The Crossing
Sitting in another kitchen of an old friend, of a fellow soul traveler. Her cats keeping me distant company for the moment, pre-warming my bed. My friend has also come West to the desert to live, albeit perhaps more permanently, in the clarity of the Sante Fe altitude. The altitude humbled me today as we climbed a still snowy path up on the mountain. My body asked me to go back down, I hesitated and then listened. I do not like turning back, but this journey is all about listening. My friend and I seem to have a lot to say, to each other, to ourselves—I noticed this especially as we were climbing—there was not enough air for it all to be spoken in words.
The crossing of Tennessee, Arkansas, Texas, and New Mexico has also been humbling. It is fast and slow. My body is seated at a desk hurtling through space at 75 miles an hour (that is the speed limit folks). The work memos served up to me here by my boss-lady psyche Monday were the things I have not resolved in myself, or that I left imperfect, the panic of the solo female traveler who is an explorer at heart but also a cautious coward, everything I have been told I wasn’t supposed to or allowed to do goes across the desk, the sadness of what I have left behind, the fear of things being different when I return (well ain’t that the point). Those things go slow even when they buzz my system. When the buzz is too much and mindful acceptance is failing me, then there is the gift of the Texas gas station clerk who peers into my travel mug full of tea (who I suspect has never tasted tea) and tells me it’s free. There is the constant gift of the changing and unchanging land. The windmills and the drills. The hawks who perch on the wiry trees of the desert and the plastic bags that also do, both ready for flight. The moment the earth goes red and the trees disappear and my heart pounds the tears to the top. It feels like balance somehow. I used to think balance was a place where there was peace…i.e. things were not felt. Balance does not feel like that now. It feels like being stretched by extremes and holding steady in the middle somehow, but feeling the waves of all of it. Super blood moon rising and setting in the desert—“land of extremes”. I have a grateful feeling that I do not know what I am in for, and that breaks the seriousness of my mood somehow.
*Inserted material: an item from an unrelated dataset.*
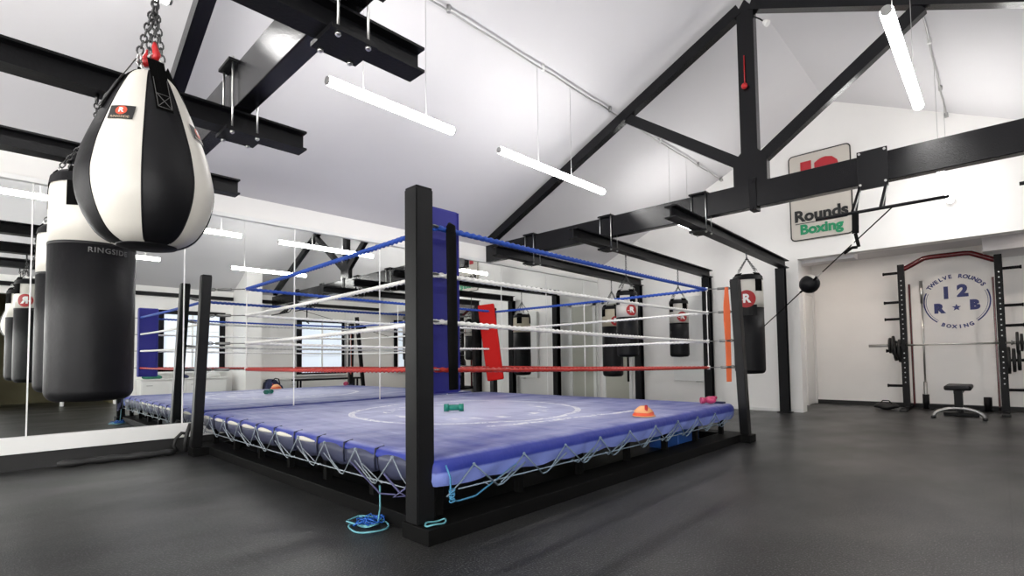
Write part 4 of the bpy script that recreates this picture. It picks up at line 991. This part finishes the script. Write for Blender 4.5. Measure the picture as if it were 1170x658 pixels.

I am ready and not ready. I have filled her tea kettle with water. It is on the stove, blue gas flames cooking it, coming to a boil, the soft hint of a whistle is beginning which soon will come to a more intense, impossible to ignore whistle, begging to be poured over fresh tea leaves, steeped and marinated in this new experience. I am burning myself a little as I pour the tea, and I think it will be worth it.
I am ready and not ready. Exactly where I need to be. I am not behind in my journey and I am not ahead.